-- Start of DATASET EXTRACT --

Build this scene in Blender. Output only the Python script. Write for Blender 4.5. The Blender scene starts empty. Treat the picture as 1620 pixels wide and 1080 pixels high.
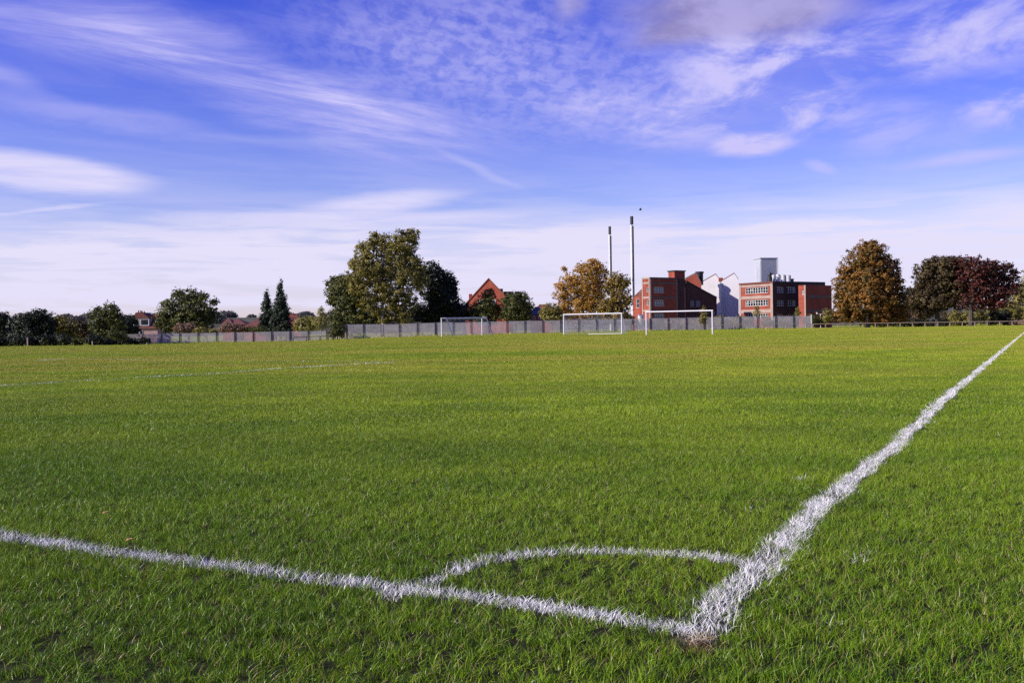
import bpy, bmesh, math, random
import numpy as np
from mathutils import Vector, Matrix

R = math.radians
scene = bpy.context.scene
C = scene.collection

# ------------------------------------------------------------------ camera
F = 1585.0                      # focal length in photograph pixels (1620 wide)
CAM_H = 0.83
PITCH = -0.0112
ROLL = R(0.9)
cam_d = bpy.data.cameras.new('camera')
cam_d.sensor_width = 36.0
cam_d.lens = 36.0 * F / 1620.0
cam_d.clip_start = 0.05
cam_d.clip_end = 20000
cam = bpy.data.objects.new('camera', cam_d)
C.objects.link(cam)
scene.camera = cam
right = Vector((1, 0, 0)); fwd = Vector((0, math.cos(PITCH), math.sin(PITCH)))
up = right.cross(fwd)
r2 = right * math.cos(ROLL) + up * math.sin(ROLL)
# in the picture "up" leans left, so the camera itself is rolled clockwise
cr, sr = math.cos(ROLL), math.sin(ROLL)
camx = right * cr - up * sr
camy = right * sr + up * cr
M3 = Matrix((camx, camy, -fwd)).transposed()
cam.matrix_world = Matrix.Translation((0, 0, CAM_H)) @ M3.to_4x4()


def ray(px, py):
    d = camx * ((px - 810) / F) - camy * ((py - 540) / F) + fwd
    return d / d.y               # y component 1


def at(px, py, Y):
    """world point seen at a photograph pixel, Y metres ahead"""
    d = ray(px, py)
    return Vector((d.x * Y, Y, CAM_H + d.z * Y))


# ------------------------------------------------------------------ world + sun
SUN_EL = R(29)
SUN_DIR = Vector((-0.94, -0.34, 0)).normalized()     # horizontal direction to the sun
sun_vec = Vector((SUN_DIR.x * math.cos(SUN_EL), SUN_DIR.y * math.cos(SUN_EL), math.sin(SUN_EL)))
world = bpy.data.worlds.new('World')
scene.world = world
world.use_nodes = True
wt = world.node_tree
wt.nodes.clear()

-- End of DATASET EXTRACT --

WORK TO DO - Starting at the top of the listing above, please restate word for word each line up to and including the one that holds "from mathutils import Vector, Matrix", omitting every image.

COMPLETE RESPONSE -
Build this scene in Blender. Output only the Python script. Write for Blender 4.5. The Blender scene starts empty. Treat the picture as 1620 pixels wide and 1080 pixels high.
import bpy, bmesh, math, random
import numpy as np
from mathutils import Vector, Matrix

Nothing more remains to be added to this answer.